Ante la indiferencia que aún persiste frente a los sistemáticos ataques contra líderes sociales en el país, vale la pena recordar una definición recogida en el libro Casa de las estrellas, del profesor Javier Naranjo, silencio: “Es cuando uno está en la eternidad”.
En Colombia, alzar la voz para defender la vida, el territorio o la dignidad no es solo un derecho, es un acto de resistencia. Quienes lo hacen no hablan únicamente por sí mismos, sino por sus comunidades, por sus procesos, por la memoria colectiva. Por eso, cuando los asesinan, no solo apagan una voz: intentan borrar un tejido entero.
Ocho de esos líderes fueron asesinados y enterrados en una fosa común en Calamar, Guaviare. Eran referentes espirituales y sociales, convocados por actores armados bajo engaño y ejecutados sin posibilidad de defensa. El crimen no fue solo contra ellos, sino contra lo que representaban: la fe, la organización, la esperanza. El silencio que siguió no fue una pausa, fue una amenaza. Un mensaje dirigido a todos: “callen o paguen el precio”.

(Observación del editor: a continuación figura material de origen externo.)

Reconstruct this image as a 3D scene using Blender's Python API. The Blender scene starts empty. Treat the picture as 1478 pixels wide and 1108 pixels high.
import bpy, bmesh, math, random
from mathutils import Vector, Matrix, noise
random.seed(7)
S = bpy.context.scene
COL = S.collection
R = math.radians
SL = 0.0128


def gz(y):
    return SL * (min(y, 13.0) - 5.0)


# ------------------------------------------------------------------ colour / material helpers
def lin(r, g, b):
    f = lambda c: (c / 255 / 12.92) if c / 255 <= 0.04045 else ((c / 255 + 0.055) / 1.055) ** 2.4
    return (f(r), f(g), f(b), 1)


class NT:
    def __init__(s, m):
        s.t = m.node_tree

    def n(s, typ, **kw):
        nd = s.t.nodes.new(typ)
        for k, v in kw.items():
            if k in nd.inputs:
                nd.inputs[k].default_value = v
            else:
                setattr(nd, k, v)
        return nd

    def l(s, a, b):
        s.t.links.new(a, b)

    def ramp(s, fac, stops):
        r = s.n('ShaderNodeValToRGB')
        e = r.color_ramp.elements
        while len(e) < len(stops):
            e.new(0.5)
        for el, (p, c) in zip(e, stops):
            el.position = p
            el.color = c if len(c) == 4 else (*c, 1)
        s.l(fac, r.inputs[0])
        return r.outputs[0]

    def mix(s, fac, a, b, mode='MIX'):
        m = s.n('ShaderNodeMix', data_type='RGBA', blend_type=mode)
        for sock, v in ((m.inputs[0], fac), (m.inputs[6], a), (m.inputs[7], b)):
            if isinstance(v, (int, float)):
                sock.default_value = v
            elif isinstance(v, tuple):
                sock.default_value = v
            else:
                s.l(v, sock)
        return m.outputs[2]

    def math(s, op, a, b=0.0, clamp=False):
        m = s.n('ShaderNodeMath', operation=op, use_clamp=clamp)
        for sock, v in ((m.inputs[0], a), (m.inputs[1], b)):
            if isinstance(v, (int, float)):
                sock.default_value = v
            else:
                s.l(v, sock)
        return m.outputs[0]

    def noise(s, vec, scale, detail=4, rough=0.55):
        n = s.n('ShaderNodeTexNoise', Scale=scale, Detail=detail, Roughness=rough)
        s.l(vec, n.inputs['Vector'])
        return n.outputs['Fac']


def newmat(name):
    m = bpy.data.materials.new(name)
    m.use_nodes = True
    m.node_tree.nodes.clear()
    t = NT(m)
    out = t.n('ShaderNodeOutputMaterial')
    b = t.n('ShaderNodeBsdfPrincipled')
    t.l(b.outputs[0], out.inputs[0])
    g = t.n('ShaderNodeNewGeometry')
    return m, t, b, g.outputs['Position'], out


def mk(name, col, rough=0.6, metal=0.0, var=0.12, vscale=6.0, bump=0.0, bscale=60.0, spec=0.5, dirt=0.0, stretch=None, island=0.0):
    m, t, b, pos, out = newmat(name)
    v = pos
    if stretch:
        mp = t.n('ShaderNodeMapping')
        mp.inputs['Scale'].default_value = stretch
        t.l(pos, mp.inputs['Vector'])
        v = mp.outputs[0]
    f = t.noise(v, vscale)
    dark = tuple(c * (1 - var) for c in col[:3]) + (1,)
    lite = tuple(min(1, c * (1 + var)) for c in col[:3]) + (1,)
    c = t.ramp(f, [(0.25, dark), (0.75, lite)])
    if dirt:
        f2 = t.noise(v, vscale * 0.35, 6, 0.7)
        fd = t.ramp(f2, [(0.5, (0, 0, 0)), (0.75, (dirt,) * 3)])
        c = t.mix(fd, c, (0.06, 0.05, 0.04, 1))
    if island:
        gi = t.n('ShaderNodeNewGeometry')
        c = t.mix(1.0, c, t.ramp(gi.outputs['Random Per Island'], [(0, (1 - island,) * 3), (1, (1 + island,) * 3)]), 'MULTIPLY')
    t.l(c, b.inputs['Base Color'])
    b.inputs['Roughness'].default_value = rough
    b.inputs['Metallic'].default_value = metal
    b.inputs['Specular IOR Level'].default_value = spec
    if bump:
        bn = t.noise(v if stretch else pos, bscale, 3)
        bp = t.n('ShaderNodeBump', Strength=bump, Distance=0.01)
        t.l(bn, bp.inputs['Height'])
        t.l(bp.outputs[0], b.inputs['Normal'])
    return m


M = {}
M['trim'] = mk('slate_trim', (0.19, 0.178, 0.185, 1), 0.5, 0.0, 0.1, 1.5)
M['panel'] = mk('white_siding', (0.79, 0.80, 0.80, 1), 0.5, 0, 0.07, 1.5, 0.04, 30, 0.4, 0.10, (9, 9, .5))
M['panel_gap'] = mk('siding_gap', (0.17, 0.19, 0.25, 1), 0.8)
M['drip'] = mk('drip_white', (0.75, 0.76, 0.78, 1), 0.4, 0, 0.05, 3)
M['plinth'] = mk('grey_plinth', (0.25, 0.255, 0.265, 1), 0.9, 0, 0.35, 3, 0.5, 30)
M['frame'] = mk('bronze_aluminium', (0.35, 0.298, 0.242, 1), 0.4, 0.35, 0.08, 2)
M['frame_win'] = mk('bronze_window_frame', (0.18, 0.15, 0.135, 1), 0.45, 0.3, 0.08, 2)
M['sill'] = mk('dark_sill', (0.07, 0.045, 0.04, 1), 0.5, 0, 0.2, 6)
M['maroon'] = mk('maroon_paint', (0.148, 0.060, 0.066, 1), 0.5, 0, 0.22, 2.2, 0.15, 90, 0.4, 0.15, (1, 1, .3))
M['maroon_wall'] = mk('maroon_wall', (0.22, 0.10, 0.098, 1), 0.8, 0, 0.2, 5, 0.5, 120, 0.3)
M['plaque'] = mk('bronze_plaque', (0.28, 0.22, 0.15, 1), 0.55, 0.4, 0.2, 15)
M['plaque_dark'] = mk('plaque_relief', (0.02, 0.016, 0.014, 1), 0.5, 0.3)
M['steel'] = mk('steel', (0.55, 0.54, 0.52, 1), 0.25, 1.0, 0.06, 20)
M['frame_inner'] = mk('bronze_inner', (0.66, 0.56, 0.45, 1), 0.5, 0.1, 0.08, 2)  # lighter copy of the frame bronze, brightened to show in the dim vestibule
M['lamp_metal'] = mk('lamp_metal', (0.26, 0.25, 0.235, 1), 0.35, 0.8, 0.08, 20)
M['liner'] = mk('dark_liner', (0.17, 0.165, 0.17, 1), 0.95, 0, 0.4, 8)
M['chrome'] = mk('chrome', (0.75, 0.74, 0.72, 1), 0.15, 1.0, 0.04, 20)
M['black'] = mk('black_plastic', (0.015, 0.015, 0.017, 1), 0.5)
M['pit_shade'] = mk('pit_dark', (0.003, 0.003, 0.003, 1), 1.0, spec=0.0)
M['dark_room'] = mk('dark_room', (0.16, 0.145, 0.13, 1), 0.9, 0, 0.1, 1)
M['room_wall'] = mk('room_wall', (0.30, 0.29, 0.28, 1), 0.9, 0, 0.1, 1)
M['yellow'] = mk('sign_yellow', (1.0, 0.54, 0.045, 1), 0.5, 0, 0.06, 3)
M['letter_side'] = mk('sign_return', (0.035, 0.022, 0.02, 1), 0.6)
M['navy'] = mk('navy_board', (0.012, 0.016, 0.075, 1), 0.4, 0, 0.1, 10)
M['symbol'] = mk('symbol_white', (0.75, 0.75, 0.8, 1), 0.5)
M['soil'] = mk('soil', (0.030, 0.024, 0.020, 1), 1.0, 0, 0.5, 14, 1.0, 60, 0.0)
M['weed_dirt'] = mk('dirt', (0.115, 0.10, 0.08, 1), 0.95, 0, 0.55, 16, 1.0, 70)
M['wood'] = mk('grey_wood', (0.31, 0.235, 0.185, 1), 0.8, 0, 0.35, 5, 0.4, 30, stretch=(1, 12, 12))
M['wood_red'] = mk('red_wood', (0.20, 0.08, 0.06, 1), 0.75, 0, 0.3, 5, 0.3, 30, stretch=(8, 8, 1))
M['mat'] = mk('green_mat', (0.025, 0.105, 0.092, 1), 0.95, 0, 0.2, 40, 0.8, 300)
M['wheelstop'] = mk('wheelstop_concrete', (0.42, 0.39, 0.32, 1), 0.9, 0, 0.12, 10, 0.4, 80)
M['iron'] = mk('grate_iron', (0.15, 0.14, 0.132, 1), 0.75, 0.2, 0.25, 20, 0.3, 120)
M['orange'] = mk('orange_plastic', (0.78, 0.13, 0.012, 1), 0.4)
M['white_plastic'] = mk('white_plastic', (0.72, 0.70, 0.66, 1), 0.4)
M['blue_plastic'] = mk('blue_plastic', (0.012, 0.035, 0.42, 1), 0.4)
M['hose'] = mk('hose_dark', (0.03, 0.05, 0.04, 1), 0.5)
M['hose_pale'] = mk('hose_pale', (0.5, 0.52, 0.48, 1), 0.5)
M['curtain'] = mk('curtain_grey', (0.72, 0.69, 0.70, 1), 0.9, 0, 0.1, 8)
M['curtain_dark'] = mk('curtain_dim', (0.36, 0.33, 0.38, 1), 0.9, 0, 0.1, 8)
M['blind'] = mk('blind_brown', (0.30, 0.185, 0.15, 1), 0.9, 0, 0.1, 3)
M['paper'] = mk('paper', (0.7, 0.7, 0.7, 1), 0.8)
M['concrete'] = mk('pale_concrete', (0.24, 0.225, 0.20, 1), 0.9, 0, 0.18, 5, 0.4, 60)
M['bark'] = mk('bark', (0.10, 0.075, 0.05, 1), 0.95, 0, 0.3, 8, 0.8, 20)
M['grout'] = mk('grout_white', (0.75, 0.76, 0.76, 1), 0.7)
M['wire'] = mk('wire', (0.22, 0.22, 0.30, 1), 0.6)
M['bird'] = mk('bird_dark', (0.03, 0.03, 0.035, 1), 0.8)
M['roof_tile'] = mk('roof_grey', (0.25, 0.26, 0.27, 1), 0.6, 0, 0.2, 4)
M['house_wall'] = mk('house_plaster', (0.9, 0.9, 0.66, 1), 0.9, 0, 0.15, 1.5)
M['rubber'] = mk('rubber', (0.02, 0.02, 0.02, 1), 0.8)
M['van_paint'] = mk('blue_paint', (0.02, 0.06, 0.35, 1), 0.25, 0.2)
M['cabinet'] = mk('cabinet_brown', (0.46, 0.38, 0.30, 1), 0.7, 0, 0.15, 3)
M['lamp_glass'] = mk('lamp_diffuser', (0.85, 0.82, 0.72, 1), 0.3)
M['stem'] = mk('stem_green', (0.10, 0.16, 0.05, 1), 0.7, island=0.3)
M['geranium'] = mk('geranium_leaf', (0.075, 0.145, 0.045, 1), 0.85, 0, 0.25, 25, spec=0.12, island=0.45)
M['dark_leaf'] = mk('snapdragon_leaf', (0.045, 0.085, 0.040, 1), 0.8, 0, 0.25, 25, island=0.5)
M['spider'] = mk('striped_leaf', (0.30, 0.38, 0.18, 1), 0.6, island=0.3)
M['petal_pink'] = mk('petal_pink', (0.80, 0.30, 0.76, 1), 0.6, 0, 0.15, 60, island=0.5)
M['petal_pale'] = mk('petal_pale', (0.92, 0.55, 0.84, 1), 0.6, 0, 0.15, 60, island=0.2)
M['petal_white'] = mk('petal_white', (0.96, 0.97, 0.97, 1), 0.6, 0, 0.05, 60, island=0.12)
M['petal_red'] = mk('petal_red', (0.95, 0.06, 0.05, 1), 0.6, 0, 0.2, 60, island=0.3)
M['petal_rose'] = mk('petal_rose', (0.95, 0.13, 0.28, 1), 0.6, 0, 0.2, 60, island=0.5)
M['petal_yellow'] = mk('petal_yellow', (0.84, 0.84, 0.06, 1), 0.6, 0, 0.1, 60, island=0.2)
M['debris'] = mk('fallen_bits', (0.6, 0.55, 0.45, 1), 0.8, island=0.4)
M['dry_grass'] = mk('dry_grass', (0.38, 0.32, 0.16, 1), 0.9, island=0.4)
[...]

Este es el rostro más brutal del silenciamiento, el que se impone con armas, con miedo, con muerte. Pero no es el único. Existen otras formas de callar que, aunque menos visibles, también hieren. Silencios que no matan con balas, pero que erosionan lentamente la posibilidad de ser, de decir, de existir.
Se silencia cuando se censura una canción, cuando se borra un mural, cuando se impone una única forma de pensar. Se silencia cuando una mujer calla para no ser violentada, cuando una persona LGBTQ+ desaparece del discurso público, cuando una comunidad indígena no puede nombrar su lengua sin ser estigmatizada. Estos silencios no compiten con el dolor de Calamar: lo amplifican. Son parte del mismo entramado que busca borrar lo diverso, lo incómodo, lo libre.
No obstante, el silencio también puede ser otra cosa. Cuando es elegido puede ser fértil. En las culturas ancestrales, callar es sabiduría. En la poesía, es el verso que se insinúa. En el arte, es pausa que enmarca. Pero cuando se impone, el silencio deja de ser pausa y se convierte en mordaza.
Según el Instituto de Estudios para el Desarrollo y la Paz (Indepaz), 67 líderes sociales han sido asesinados en Colombia en lo que va de 2025. La mayoría eran defensores del territorio, de los derechos humanos, de la vida. Cada asesinato no solo apaga una voz, busca desarticular procesos colectivos, sembrar miedo, imponer el silencio como norma. Y sin embargo, algo resiste. En medio del miedo, hay quienes insisten en hablar: una madre que exige justicia. Un joven que pinta su consigna en una pared. Un docente que enseña a pensar. Una comunidad que se organiza para proteger la vida. Cada gesto, cada palabra, cada acto de memoria es una victoria ante la barbarie.
Guardar silencio no puede ser el camino de una sociedad que busca la paz. Una democracia solo se hace fuerte cuando todas las voces pueden expresarse con libertad y sin miedo. Por eso necesitamos una ciudadanía activa: que escuche, que converse, que defienda con firmeza el derecho a hablar. Hoy más que nunca urge una reflexión ciudadana: ¿Qué voces faltan en nuestras conversaciones?, ¿Qué temas evitamos?, ¿Cuántas veces hemos callado por temor, por comodidad, por costumbre?
Que la voz colectiva de Colombia no solo sobreviva, sino que florezca. Que el país que soñamos empiece por no silenciar a nadie más.
Y si alguna vez decidimos callar, que sea – como se lee en el libro Casa de las estrellas – porque estamos imaginando algo tan grande, tan luminoso, que solo el silencio puede contenerlo por un instante.